Don't call me, I'll call you ...

Sometime later this month ... or perhaps it might be next month, because I'll certainly be procrastinating about this as much as I can, I'll be finally biting the bullet and getting a cell phone.

It won't be all that difficult to do I suppose; there is a phone shop on every second corner these days. I'll get some advice from my staff about which of the competing carriers might be the 'best' one, because there is no way that I can work my way through one of those multi-page contracts in minuscule print in Japanese on my own, although I suppose none of the people I ask will have ever read through one either, so it will pretty much be a tossup for the choice.

For the phone itself, it'll be an iPhone of course. I have been an Apple customer since before some of my staff members were born, and have (almost) always found the products a pleasure to own and use.

But.

A minute ago I mentioned procrastinating, and I do have to say that I really don't want to be doing this. I know ... I know ... the new smartphones are so convenient! Having instant access to all sorts of information from anywhere, and always being in touch with one's co-workers and friends, are clearly 'good' things; with that I have no argument.

But when I look around me on the train these days, every time I ride the train, you know without me having to tell you, what I see there. On any given bench of seven people, seven of them have their nose buried in their phone! I can't tell what most of them are doing, but I certainly can with the two who sit on each side of me. Messaging, or Candy Crush.

Part of me says "Well, so what? A few years back those people would have been sitting there blankly, just waiting for their station. What's wrong with doing something to occupy the time?" And the simple answer is that there is nothing wrong with this at all, but I can't help but feel that we are in the process of running a vast experiment at modifying human behaviour. Always connected; always stimulated; never remaining on one thought for more than a minute or so. What are we doing to ourselves?

I myself am of course not immune to this, and even with the fairly limited number of hours per day that I use my desktop computer have felt the same thing happening to me. Check this web page, answer that email, follow that link ... Luckily for me my woodblock printmaking work is about as 'analog' as you can get, so - at least on workbench days - I am forced to remain firmly rooted in the real world, doing things that require my concentration for hours at a time.

And that brings me to a point that you must be thinking by now, "If Dave is so uncomfortable with the idea of having a cell phone, then why is he going to get one?"

The long answer will have to wait for another story (or stories, as we will surely see) but for now, I can simply mention that our Mokuhankan printmaking venture is about to take a pretty major step forward, one that will require me to spend a great deal of time away from my benches.
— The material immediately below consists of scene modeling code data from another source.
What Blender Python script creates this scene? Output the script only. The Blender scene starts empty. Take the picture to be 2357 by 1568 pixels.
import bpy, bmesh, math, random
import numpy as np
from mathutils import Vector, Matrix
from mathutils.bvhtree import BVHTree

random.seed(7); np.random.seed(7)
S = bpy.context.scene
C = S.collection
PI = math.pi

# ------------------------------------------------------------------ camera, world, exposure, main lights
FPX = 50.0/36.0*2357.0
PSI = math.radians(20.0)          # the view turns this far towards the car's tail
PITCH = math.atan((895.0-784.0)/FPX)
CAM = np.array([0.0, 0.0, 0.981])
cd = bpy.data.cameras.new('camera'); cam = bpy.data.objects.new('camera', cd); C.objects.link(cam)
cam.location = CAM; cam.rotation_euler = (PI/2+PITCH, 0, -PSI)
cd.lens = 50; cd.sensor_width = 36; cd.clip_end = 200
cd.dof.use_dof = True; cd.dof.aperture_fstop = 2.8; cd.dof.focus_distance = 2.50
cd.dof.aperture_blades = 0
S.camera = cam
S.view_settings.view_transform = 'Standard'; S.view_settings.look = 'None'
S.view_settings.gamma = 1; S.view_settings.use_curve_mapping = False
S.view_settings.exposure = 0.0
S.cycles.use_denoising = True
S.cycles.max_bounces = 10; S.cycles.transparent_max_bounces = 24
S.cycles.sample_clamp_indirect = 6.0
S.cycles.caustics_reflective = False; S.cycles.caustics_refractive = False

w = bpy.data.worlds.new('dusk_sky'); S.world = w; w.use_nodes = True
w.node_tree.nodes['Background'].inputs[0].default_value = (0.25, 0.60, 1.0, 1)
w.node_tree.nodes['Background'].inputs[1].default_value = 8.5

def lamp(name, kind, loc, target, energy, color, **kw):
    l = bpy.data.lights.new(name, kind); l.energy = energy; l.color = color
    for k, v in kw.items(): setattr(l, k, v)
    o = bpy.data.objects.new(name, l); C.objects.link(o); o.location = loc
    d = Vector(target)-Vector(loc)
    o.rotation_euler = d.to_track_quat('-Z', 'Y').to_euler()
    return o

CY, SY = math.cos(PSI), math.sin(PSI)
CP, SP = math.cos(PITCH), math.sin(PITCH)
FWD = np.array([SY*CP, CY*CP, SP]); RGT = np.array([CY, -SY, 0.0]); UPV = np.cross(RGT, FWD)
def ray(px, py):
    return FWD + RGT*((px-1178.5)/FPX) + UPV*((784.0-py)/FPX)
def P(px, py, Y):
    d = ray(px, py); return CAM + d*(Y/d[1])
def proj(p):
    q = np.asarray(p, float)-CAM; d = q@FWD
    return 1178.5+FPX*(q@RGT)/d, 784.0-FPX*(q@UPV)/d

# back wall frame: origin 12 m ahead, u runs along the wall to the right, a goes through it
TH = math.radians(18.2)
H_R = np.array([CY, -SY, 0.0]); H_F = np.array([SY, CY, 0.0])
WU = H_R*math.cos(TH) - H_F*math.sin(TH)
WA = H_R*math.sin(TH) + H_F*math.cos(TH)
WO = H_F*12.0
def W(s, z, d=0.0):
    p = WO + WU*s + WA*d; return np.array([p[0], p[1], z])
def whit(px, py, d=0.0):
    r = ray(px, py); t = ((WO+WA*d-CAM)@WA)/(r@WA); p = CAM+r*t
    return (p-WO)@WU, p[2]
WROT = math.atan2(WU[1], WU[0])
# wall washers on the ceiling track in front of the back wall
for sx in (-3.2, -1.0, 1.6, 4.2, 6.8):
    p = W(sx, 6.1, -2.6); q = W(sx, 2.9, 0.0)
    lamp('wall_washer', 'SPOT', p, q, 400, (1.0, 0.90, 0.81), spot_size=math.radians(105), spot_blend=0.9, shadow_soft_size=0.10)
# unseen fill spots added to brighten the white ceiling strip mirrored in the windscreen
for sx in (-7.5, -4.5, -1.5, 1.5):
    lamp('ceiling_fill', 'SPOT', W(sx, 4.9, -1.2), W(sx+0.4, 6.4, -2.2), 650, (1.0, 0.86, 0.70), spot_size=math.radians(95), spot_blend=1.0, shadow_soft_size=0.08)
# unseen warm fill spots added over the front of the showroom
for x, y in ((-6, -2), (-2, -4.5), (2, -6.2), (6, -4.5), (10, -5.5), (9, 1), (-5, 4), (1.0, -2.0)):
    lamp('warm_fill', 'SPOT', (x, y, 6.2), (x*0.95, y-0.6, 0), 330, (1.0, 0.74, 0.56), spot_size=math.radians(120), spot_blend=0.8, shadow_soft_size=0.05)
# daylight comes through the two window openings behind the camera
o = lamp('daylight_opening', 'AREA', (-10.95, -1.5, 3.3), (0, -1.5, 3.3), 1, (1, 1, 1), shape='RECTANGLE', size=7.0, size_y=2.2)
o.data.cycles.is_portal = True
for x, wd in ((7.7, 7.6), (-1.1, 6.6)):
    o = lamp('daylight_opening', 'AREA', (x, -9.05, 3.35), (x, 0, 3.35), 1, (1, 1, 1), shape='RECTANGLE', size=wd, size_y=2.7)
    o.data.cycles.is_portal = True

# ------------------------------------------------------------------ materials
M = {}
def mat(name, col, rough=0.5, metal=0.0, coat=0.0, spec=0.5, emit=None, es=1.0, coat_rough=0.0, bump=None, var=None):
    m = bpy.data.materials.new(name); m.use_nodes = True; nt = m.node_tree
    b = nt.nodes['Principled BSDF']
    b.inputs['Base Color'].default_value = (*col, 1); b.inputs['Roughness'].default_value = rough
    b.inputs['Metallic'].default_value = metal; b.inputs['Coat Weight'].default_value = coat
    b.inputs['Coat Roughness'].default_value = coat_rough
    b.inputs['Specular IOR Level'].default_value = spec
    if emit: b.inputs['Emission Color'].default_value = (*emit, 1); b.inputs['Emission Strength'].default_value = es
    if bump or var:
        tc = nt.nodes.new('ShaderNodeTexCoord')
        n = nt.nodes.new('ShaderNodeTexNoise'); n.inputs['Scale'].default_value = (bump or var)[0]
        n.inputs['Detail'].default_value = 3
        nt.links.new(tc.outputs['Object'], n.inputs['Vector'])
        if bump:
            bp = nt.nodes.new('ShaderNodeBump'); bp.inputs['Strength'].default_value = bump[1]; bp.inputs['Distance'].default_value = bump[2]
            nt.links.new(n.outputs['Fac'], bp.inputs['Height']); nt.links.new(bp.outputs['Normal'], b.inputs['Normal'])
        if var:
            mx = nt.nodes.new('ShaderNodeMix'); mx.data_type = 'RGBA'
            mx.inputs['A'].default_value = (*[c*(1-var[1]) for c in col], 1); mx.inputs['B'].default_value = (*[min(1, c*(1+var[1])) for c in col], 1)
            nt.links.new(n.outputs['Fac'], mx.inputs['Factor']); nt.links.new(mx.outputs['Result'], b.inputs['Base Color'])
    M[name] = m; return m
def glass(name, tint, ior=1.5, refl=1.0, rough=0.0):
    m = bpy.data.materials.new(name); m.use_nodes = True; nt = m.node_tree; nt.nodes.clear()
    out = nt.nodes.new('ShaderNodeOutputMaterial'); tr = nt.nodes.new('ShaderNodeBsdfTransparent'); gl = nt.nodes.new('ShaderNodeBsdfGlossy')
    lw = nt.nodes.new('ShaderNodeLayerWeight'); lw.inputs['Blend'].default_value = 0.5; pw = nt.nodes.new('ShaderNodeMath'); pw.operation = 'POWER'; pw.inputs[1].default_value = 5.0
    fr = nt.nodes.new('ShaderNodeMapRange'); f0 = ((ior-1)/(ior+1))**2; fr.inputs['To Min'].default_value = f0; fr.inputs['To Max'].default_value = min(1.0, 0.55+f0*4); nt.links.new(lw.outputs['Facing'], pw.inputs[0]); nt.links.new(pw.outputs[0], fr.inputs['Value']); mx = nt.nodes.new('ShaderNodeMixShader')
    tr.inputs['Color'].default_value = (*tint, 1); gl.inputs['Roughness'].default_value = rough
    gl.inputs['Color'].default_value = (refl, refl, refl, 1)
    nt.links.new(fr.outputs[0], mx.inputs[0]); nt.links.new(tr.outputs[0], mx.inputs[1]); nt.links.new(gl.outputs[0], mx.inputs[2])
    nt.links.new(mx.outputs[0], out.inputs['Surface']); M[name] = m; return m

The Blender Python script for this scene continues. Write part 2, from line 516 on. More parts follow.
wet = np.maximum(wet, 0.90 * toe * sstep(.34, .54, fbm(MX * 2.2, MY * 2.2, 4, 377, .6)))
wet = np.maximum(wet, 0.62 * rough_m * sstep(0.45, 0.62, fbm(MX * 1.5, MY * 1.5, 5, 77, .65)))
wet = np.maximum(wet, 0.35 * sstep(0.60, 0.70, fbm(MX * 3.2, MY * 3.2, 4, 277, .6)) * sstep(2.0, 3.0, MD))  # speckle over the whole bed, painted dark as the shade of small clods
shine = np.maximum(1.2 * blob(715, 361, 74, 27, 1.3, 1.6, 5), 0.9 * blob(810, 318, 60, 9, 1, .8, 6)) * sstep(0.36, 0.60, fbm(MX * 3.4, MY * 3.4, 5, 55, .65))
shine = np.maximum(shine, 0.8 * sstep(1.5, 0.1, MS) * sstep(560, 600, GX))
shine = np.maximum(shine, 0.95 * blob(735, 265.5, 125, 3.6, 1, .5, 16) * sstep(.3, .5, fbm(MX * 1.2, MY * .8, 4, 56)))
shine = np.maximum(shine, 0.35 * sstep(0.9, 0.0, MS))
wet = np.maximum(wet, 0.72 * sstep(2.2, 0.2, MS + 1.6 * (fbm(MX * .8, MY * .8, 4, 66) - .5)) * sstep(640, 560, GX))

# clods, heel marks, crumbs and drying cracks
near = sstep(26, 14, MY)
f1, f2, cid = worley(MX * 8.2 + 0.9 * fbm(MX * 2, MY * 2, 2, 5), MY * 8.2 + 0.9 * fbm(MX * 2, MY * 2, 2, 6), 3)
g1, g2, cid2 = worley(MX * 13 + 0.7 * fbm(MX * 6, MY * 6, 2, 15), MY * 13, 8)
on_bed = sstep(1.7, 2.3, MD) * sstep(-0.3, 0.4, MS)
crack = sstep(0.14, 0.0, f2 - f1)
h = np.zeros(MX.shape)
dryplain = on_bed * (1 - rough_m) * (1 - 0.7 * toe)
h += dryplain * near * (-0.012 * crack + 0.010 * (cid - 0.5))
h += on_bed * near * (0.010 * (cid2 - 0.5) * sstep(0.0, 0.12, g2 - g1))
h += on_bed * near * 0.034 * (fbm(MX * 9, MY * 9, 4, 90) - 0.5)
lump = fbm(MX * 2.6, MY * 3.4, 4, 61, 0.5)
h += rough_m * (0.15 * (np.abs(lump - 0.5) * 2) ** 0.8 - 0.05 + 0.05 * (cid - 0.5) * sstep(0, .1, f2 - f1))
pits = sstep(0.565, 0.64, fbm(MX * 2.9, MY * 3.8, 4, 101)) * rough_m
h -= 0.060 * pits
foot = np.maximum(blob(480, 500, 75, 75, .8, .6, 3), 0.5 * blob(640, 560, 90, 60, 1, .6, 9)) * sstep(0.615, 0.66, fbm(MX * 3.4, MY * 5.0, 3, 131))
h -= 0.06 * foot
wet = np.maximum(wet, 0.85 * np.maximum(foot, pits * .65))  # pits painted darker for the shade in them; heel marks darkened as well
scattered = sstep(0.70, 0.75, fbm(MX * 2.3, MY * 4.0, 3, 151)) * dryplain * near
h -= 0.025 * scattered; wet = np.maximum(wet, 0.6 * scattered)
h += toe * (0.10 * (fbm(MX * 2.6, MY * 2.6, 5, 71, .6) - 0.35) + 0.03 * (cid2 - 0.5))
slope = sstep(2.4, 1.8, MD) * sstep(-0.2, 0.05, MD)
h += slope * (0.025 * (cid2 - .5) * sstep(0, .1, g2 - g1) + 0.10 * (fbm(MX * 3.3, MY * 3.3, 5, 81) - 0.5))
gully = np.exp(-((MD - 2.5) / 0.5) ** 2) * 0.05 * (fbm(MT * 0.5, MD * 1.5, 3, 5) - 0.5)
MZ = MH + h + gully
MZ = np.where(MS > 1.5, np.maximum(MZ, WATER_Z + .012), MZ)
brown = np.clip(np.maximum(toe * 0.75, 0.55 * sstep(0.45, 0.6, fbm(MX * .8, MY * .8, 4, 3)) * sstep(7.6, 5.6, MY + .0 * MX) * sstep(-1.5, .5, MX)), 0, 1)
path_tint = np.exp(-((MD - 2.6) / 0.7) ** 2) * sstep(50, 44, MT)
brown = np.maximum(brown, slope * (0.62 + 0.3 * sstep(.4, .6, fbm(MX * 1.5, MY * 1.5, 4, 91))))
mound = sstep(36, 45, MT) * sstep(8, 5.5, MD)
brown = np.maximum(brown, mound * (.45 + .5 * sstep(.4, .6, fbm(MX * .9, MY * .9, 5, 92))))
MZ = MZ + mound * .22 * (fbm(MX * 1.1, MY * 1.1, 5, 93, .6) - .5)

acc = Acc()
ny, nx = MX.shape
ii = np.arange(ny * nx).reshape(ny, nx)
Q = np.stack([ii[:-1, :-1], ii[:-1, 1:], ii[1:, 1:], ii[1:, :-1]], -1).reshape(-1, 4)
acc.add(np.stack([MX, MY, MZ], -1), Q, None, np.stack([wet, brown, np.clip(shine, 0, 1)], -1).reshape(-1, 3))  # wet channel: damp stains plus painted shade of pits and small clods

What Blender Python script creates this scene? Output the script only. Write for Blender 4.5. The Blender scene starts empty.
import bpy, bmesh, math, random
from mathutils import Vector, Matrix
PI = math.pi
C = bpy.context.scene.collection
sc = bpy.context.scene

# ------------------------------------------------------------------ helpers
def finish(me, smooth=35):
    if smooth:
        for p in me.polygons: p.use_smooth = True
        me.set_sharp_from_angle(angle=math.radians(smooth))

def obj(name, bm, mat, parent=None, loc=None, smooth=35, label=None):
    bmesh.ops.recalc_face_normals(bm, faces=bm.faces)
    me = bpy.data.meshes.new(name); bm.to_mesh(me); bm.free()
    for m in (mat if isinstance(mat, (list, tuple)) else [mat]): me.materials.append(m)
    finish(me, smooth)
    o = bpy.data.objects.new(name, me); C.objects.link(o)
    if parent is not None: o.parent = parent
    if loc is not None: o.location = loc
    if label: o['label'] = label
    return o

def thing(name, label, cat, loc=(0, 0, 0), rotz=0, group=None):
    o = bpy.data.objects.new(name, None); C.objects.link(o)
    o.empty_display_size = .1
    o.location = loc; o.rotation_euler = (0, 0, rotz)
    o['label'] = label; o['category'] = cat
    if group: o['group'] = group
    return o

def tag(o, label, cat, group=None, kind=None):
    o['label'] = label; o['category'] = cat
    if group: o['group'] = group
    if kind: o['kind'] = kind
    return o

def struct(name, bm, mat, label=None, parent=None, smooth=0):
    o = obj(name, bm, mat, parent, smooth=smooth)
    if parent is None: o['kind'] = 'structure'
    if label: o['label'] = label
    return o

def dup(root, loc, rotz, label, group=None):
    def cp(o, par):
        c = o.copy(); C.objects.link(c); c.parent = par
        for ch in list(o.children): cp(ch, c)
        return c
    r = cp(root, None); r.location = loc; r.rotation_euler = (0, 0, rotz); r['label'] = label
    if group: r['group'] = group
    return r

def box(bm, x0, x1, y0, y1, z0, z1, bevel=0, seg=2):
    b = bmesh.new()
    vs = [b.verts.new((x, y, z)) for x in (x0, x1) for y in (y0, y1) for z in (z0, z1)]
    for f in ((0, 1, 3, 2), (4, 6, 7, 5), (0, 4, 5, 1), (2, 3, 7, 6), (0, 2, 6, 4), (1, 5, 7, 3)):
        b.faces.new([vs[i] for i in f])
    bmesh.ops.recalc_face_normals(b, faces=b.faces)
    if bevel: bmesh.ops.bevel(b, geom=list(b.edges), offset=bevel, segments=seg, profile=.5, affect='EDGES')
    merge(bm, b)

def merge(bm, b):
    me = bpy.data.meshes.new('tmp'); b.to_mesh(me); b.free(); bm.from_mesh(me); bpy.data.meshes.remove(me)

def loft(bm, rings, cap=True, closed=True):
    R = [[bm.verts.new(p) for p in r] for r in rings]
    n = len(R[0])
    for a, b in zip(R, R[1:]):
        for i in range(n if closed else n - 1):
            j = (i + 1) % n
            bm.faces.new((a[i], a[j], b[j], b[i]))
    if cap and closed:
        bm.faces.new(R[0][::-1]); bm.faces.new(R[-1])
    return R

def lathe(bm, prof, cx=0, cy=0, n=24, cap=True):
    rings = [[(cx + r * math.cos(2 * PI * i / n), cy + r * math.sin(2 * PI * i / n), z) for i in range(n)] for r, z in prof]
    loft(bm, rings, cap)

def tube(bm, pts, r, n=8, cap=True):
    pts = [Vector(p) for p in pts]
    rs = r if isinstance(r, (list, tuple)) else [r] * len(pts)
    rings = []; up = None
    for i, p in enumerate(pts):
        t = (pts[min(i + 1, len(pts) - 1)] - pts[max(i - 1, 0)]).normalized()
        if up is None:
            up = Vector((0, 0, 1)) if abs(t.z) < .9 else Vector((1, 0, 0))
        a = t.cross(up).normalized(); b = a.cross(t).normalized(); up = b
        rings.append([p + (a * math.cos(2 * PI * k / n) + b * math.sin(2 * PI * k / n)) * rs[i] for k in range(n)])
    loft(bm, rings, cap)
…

As I zip back and forth here and there around Tokyo - as is the case this afternoon on Mokuhankan business as I sit here on the train writing this story! - it will be important that I be 'in touch' with the staff.

That's life these days for a business manager, and if I want to do that job properly, I'll need the proper tools.

But I tell you, if you ever catch me with Candy Crush, then you'll know it's all over with me; take me out behind the barn and ... well, you know what to do!